Nominalizations increase lexical density. 

Nominalization is the morphological process by which we take verbs or adjectives and turn them into nouns. This allows the writer to express certain kinds of ideas very efficiently, packing a lot of information into a single word. Examples of nominalizations include: demonstration (changing the verb demonstrate to a noun), intention (verb = intend), argument (verb = argue), or intensity (adjective = intense).

Compressing Language and Concepts into Words

Here are two examples of different lexical densities:

"Gutenberg invented moveable type. Moveable type made it possible to print lots of books cheaply. When there were cheap copies of books, it meant that books could be sent far away. Libraries could all have copies, and there were enough books that people could buy and sell them. As a result, more people could learn about new things and other places." 

That same information might appear in a textbook in a less narrative, more efficient form:

"The invention of moveable type facilitated the dissemination of information through printed books." 

This version has lots of academic language features, in particular the nominalizations invention, dissemination, and information, that compress into a few words the ideas that otherwise required several sentences to be explained.

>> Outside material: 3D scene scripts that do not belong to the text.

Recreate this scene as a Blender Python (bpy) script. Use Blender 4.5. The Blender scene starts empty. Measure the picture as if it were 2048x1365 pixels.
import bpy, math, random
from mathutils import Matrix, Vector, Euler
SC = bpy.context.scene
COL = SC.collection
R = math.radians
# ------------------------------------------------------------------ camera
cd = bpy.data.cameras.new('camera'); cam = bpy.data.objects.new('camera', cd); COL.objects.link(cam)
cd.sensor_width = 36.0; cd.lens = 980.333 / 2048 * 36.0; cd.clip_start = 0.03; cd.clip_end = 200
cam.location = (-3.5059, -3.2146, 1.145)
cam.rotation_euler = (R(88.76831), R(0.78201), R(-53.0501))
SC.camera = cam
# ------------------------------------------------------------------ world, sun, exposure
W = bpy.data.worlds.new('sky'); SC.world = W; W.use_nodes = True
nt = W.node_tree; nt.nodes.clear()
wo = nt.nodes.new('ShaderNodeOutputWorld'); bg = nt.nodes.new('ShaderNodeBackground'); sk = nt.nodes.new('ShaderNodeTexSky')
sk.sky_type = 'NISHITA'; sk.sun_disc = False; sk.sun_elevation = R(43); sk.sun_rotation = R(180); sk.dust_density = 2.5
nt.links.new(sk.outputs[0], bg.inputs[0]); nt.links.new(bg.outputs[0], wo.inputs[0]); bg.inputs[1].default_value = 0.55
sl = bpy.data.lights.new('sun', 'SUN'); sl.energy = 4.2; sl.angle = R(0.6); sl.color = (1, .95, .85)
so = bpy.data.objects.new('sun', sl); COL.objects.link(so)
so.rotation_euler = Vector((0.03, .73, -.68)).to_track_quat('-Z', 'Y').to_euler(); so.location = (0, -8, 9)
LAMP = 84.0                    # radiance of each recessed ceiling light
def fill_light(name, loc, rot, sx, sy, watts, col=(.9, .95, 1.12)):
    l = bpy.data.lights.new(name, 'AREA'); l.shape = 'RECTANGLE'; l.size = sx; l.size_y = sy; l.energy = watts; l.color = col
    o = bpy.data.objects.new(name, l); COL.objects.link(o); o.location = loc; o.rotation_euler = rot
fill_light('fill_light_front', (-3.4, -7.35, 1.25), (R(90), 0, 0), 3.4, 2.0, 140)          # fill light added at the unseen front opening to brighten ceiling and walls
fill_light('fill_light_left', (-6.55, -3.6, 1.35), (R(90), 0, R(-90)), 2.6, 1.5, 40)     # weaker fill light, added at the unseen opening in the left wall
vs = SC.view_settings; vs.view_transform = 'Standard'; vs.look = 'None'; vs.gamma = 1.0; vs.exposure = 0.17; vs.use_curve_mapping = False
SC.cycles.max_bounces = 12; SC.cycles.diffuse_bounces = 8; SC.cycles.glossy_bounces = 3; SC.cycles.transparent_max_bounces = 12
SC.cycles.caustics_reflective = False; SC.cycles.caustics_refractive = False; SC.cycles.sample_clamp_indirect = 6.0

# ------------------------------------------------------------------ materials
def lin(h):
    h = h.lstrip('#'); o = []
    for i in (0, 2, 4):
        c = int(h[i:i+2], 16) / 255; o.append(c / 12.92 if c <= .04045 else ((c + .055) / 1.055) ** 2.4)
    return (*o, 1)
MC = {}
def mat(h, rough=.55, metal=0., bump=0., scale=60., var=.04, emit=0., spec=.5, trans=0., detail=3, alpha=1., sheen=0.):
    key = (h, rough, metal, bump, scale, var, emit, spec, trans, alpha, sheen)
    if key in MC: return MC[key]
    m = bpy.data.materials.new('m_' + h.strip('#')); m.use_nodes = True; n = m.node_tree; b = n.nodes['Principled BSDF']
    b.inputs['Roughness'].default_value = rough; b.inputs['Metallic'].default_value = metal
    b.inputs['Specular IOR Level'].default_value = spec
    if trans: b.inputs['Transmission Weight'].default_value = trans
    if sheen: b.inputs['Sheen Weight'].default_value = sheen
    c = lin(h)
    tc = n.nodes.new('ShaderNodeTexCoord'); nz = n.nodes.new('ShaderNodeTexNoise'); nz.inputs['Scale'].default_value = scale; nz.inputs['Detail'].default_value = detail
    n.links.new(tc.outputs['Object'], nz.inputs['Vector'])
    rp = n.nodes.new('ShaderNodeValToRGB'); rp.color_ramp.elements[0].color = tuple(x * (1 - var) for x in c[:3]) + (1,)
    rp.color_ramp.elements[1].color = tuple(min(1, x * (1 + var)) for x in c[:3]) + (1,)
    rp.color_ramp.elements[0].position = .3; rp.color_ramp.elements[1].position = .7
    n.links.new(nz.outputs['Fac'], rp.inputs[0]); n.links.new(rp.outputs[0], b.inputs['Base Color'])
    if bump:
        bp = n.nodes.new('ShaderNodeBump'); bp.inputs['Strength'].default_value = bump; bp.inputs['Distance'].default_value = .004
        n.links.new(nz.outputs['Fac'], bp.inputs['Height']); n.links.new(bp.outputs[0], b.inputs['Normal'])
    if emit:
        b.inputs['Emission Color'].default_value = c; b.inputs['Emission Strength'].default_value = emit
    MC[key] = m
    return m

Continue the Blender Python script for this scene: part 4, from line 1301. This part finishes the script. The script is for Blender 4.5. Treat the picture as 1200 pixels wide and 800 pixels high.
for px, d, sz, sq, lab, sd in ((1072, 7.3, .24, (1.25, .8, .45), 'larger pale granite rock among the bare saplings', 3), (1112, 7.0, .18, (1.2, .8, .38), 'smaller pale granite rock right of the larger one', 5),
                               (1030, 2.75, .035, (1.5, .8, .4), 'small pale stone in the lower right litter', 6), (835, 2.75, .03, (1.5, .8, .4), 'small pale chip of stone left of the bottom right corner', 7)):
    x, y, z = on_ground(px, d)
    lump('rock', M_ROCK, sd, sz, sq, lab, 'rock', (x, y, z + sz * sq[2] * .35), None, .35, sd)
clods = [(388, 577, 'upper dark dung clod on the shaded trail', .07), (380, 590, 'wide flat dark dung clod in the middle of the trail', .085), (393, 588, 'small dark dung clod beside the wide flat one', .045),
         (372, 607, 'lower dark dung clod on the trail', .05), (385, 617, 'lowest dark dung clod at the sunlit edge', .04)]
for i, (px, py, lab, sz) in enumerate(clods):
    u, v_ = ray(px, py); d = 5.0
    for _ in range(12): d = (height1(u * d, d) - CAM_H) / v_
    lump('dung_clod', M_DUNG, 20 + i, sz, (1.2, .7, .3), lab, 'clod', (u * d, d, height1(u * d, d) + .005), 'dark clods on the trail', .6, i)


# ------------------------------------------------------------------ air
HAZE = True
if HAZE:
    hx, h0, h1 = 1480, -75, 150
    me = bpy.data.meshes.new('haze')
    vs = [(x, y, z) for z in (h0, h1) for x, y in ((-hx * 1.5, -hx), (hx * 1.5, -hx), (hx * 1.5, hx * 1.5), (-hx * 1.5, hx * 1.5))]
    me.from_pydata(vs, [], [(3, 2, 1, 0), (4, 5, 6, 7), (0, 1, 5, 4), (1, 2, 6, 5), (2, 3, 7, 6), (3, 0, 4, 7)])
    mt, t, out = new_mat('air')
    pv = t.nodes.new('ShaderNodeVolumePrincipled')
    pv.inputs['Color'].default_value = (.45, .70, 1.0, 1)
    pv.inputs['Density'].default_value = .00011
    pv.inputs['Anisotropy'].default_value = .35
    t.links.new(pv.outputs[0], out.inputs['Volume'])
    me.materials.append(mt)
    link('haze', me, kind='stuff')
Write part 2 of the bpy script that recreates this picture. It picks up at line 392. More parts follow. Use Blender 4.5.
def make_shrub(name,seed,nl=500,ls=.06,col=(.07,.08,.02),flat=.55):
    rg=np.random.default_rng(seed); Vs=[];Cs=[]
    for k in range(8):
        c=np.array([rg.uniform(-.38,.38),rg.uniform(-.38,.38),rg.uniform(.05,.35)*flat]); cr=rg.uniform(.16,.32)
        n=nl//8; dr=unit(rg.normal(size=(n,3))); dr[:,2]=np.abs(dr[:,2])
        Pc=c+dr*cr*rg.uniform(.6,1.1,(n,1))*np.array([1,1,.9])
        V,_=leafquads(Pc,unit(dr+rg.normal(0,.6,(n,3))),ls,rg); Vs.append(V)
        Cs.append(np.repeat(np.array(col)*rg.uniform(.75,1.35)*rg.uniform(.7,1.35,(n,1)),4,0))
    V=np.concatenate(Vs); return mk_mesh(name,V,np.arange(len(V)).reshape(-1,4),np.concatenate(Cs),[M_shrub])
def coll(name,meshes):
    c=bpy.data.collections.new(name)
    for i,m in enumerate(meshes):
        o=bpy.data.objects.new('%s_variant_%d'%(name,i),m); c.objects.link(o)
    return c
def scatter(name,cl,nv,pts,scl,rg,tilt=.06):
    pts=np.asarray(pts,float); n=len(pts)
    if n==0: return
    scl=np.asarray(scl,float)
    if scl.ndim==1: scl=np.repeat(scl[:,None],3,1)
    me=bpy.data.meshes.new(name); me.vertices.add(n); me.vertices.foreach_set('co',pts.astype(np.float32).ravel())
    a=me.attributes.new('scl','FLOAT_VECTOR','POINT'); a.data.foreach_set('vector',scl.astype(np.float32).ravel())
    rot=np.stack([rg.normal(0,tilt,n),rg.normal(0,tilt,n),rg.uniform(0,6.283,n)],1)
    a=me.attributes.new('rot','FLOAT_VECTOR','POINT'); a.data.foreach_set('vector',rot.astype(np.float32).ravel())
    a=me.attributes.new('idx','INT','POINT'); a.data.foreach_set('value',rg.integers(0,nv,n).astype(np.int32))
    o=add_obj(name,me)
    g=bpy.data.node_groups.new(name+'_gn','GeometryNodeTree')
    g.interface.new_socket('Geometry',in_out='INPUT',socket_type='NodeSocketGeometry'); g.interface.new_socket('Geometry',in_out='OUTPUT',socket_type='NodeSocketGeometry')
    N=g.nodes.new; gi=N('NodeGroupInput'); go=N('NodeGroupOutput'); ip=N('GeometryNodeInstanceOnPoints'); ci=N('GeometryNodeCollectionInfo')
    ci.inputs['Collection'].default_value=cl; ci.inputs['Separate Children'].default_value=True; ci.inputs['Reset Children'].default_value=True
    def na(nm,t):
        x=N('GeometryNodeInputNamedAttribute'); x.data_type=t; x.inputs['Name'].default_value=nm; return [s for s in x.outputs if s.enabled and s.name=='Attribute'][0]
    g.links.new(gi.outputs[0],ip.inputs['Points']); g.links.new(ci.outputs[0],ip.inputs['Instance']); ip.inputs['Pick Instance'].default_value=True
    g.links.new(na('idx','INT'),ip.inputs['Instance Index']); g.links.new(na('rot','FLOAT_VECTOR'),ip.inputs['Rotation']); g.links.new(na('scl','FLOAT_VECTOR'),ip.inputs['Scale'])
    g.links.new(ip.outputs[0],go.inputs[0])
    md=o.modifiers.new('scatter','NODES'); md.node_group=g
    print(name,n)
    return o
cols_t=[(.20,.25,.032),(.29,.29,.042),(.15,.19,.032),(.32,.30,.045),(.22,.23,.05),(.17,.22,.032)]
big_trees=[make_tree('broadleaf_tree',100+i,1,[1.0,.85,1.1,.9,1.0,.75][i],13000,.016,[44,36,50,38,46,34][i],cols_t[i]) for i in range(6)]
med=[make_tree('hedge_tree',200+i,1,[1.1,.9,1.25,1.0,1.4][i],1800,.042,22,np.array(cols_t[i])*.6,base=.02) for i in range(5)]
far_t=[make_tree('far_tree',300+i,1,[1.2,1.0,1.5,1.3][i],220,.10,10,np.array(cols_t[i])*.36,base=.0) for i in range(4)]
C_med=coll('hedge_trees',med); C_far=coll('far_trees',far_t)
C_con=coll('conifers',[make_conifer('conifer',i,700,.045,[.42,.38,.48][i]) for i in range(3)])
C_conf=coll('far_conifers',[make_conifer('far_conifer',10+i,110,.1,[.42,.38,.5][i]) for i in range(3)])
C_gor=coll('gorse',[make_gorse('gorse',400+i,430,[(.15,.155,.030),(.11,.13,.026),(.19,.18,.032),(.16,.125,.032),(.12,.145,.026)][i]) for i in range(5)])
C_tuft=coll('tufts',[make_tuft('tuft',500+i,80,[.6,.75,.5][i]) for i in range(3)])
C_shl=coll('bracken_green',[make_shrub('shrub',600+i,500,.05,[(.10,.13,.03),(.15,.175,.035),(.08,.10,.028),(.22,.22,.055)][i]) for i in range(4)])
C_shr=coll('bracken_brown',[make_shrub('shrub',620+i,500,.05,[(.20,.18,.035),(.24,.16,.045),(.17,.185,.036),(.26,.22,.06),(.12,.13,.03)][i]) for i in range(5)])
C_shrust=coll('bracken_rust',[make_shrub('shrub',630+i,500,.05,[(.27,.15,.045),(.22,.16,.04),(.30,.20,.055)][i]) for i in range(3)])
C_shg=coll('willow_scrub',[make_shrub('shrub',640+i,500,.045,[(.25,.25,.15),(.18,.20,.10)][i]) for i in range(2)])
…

Professional Learning Task

Identify some nominalizations in this lexically dense text from Don Quixote:

"You must know, then, that the above-named gentleman whenever he was at leisure (which was mostly all the year round) gave himself up to reading books of chivalry with such ardour and avidity that he almost entirely neglected the pursuit of his field-sports, and even the management of his property; and to such a pitch did his eagerness and infatuation go that he sold many an acre of tillageland to buy books of chivalry to read, and brought home as many of them as he could get."

Note: Nominalizations often end in -ion, -ment, -ity, -ion, -ence, -ance, -ent, -ant, -ancy.